In the 19th century there was a broad expanding of knowledge about the world. Trade routes to the East not only brought back fine silks and exotic spices, but new concepts in thought. These concepts were taking hold in everyday society bringing about an expansion of the Age of Reason (18th Century) and the world of philosophy was exploring a wide variety of new ideas.

While the roots of theosophy can be traced back to ancient Indian and Chinese writings, the Theosophical Society was founded in New York in November 1875. Helena Petrovna Blavatsky, a world traveler from the Ukraine who settled in New York in July of 1875 and became a founding member of the Theosophical Society. Her book magnum opus, The Secret Doctrine of 1888 are the basis for many of the beliefs, although they are the synthesis of science, religion and philosophy.

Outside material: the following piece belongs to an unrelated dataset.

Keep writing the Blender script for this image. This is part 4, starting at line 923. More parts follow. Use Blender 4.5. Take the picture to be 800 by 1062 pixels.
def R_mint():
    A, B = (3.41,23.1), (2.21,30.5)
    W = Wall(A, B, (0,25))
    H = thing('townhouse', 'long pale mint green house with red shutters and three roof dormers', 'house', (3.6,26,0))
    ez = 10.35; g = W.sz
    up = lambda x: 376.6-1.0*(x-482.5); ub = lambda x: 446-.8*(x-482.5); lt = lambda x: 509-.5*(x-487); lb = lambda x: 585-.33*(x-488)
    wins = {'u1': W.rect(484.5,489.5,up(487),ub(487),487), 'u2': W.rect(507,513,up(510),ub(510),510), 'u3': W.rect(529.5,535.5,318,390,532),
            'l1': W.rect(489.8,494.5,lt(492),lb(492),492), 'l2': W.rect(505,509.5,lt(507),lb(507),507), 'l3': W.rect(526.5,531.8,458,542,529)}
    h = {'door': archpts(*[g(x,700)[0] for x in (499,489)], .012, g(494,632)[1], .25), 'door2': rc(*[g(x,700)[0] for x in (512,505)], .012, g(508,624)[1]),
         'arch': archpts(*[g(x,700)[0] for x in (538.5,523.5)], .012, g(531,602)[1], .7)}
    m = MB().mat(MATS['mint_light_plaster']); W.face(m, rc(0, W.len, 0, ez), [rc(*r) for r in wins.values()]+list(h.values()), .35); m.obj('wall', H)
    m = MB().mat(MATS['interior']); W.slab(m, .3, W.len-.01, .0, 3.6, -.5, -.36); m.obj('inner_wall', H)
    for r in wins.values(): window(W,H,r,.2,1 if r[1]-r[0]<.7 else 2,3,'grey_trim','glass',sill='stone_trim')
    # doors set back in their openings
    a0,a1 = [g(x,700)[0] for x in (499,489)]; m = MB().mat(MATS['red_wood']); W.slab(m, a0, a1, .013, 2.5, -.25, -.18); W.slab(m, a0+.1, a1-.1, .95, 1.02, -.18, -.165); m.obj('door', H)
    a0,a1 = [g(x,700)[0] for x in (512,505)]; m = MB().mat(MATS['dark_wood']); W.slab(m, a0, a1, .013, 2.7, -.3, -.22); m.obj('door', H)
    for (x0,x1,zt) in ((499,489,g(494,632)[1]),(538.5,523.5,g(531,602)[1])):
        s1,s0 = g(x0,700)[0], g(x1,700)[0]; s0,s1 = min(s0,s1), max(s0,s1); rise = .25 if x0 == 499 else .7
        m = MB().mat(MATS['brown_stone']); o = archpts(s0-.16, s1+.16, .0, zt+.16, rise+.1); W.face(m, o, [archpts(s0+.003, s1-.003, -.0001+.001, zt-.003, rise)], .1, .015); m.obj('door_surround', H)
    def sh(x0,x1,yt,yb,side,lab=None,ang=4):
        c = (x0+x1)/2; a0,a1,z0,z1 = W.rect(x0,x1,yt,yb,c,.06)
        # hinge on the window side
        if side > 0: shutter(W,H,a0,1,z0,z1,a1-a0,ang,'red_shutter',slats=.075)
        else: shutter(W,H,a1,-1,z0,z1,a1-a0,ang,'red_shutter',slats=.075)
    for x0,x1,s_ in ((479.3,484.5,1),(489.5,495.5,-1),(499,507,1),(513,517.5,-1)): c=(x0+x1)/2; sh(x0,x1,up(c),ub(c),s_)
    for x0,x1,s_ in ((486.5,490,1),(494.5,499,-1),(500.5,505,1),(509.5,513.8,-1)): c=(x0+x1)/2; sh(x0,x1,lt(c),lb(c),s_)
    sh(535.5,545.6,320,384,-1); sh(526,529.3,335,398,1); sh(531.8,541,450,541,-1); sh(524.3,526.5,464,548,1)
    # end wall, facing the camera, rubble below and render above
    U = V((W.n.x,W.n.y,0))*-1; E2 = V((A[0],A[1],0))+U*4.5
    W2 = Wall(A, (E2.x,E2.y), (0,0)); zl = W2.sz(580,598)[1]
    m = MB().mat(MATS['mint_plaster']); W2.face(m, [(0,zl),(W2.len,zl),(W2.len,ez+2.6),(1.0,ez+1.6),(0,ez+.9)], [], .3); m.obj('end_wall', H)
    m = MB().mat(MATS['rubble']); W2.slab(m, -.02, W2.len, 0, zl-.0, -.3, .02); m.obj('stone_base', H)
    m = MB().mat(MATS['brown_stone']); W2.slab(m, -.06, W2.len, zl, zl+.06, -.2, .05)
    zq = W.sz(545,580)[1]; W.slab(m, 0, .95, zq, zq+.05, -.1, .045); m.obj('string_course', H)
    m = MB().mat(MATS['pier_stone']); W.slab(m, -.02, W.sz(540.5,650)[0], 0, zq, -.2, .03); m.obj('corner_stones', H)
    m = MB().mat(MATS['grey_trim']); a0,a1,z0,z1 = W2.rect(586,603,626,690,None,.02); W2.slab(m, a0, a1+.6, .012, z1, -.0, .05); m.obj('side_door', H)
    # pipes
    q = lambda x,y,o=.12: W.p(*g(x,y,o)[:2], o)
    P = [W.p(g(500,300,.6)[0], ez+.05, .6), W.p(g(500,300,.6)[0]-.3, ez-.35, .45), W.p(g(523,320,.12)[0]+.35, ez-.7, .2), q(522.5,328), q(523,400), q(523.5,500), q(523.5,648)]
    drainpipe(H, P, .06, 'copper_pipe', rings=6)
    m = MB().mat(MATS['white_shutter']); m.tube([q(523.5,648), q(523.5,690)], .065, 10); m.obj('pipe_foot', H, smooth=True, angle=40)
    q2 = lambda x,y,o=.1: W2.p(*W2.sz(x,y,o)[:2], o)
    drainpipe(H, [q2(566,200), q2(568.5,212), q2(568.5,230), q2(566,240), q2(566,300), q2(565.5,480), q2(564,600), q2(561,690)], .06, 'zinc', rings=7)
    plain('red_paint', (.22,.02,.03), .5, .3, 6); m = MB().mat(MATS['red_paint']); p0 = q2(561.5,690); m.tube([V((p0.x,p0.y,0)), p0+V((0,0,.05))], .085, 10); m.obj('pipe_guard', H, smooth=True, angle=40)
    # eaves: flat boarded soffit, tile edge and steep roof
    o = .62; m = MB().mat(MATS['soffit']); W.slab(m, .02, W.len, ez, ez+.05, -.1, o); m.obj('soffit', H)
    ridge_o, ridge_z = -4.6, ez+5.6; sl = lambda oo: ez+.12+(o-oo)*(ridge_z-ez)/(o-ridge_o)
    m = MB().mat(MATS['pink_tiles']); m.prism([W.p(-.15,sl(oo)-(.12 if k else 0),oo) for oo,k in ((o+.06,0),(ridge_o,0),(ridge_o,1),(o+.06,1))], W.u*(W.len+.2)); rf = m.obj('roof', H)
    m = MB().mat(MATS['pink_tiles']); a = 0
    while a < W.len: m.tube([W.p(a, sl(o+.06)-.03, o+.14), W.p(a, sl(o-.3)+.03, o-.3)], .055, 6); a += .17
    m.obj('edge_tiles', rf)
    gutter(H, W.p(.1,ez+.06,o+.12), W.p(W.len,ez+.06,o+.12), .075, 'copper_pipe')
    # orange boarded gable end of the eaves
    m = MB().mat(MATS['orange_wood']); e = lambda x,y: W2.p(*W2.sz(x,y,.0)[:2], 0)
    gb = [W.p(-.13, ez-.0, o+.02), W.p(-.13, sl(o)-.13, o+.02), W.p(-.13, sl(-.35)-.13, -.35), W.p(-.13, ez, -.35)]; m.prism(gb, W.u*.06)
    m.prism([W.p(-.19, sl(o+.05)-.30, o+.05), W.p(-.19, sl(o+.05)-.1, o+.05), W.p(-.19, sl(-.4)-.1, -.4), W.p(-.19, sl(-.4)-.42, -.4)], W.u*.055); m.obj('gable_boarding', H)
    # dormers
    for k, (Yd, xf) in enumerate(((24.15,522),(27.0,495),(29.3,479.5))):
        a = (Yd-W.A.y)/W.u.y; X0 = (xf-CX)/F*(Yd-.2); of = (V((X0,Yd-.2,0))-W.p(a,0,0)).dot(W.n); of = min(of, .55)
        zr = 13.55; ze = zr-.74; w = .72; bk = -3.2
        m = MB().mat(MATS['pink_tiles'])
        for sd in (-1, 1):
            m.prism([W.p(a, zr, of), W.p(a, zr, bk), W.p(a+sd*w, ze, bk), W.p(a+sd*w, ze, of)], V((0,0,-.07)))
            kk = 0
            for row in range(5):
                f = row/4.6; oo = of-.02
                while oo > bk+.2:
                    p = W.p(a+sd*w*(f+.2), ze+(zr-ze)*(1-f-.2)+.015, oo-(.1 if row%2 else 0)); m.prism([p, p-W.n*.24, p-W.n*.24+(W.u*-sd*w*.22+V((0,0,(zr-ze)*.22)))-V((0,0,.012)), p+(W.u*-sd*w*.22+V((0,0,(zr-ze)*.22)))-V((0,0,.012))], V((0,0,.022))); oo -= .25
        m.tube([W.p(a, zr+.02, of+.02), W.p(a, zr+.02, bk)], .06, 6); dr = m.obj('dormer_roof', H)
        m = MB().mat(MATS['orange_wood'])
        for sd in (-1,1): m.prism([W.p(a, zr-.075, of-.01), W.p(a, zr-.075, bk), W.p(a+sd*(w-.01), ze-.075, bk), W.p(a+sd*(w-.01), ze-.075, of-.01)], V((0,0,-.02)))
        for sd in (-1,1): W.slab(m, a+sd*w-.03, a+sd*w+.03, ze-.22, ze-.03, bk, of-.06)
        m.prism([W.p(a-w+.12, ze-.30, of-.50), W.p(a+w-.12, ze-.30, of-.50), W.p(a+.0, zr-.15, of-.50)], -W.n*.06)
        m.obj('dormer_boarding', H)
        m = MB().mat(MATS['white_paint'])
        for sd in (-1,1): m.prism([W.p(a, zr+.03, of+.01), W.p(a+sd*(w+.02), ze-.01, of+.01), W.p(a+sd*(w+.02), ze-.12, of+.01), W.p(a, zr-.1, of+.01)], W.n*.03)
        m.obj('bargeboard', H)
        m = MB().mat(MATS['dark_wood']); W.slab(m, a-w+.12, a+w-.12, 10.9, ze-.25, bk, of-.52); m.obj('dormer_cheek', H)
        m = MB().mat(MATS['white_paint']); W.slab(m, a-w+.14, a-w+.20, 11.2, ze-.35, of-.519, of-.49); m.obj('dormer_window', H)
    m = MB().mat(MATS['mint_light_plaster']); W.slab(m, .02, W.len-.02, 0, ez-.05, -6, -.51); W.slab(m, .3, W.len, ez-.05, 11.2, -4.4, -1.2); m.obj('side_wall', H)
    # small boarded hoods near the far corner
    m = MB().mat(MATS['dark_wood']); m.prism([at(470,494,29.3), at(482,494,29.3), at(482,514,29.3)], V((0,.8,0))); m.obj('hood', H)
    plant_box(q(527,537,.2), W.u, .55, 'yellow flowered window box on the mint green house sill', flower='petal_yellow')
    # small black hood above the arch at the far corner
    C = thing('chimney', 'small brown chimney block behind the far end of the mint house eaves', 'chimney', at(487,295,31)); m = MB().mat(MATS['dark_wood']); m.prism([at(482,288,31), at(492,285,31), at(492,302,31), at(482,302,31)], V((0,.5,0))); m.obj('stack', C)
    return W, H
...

The three basic characteristics of theosophy are:

1. Divine/Human/Nature Triangle: The inspired analysis which circles through these three angles. The intradivine within; the origin, death and placement of the human relating to Divinity and Nature; Nature as alive, the external, intellectual and material. All three complex correlations synthesize via the intellect and imaginative processes of Mind.
2. Primacy of the Mythic: The creative Imagination, an external world of symbols, glyphs, myths, synchronicities and the myriad, along with image, all as a universal reality for the interplay conjoined by creative mind.
3. Access to Supreme Worlds: The awakening within, inherently possessing the faculty to directly connect to the Divine world(s). The existence of a special human ability to create this connection. The ability to connect and explore all levels of reality; co-penetrate the human with the divine; to bond to all reality and experience a unique inner awakening.

Theosophy has given rise to, or influenced, the development of other mystical, philosophical, and religious movements up to the present day.